An analogy, if I may. A physicist could describe a football match in terms of kinetic energy, friction, and the forces on the ball that sent it in this direction or that. It would be a perfectly correct description, but a pretty dull one: most of us would prefer to hear the commentator talking about the skill of the players, the positioning of the teams, the tactics and strategy, the chances taken and the goals scored. The physicist's account might be the right way to talk about the workings of the Large Hadron Collider, but it's not much good for a ball game. Likewise, an individualist account of economic or social phenomena may be true in a trivial sense; but to understand what's going on, you do need to know that culture, or history, or religion do in fact shape how people act.
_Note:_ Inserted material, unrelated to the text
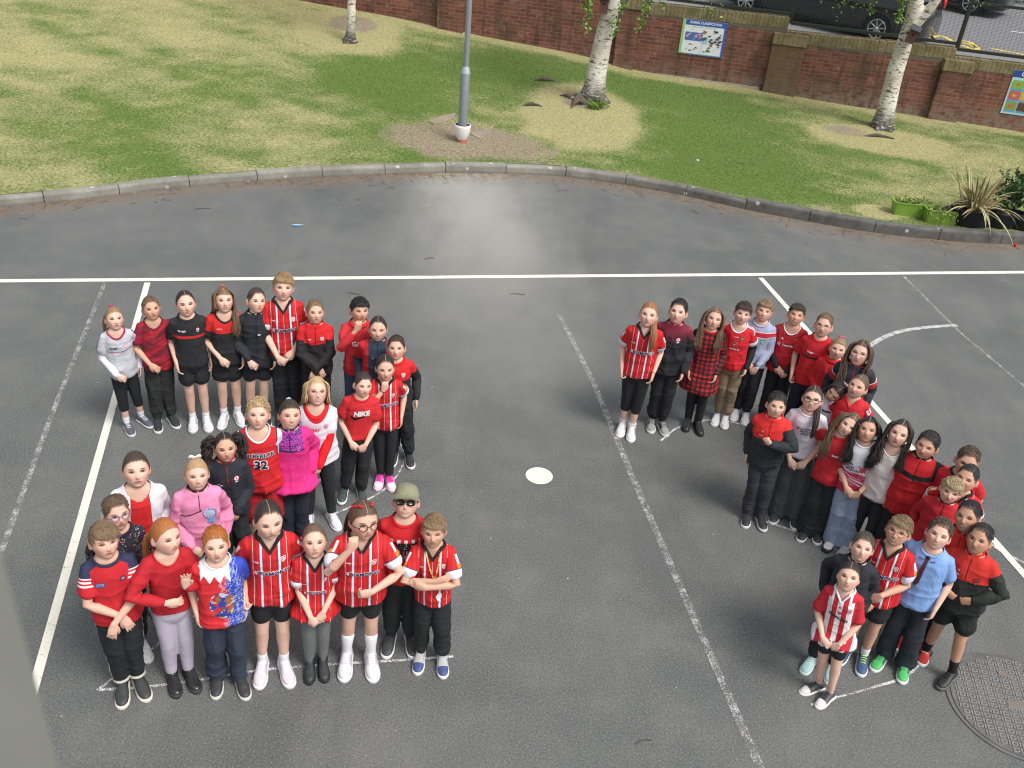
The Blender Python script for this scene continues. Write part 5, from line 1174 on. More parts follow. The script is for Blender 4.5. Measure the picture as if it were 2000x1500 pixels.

And again, if we do detect statistical relationships between social phenomena like a price index and a money supply figure, isn't that actually rather useful, even if only up to a point? Yes, I know that unless we refer to the individuals, we will make mistakes. A Martian observer may note that every Monday to Friday morning, Grand Central Station becomes packed with Earthlings, and predict this as a scientific law. Except that, one Monday, no Earthlings show up at all. The Martian's 'law' did not account for the fact it was a public holiday. But then, this is how science works – we make a hypothesis, then have to revise it when the unexpected happens. Sure, if we understand the motives of the actors, our predictions will be better. But just because we can't do that very easily, do we still have to throw out statistics that seem to work?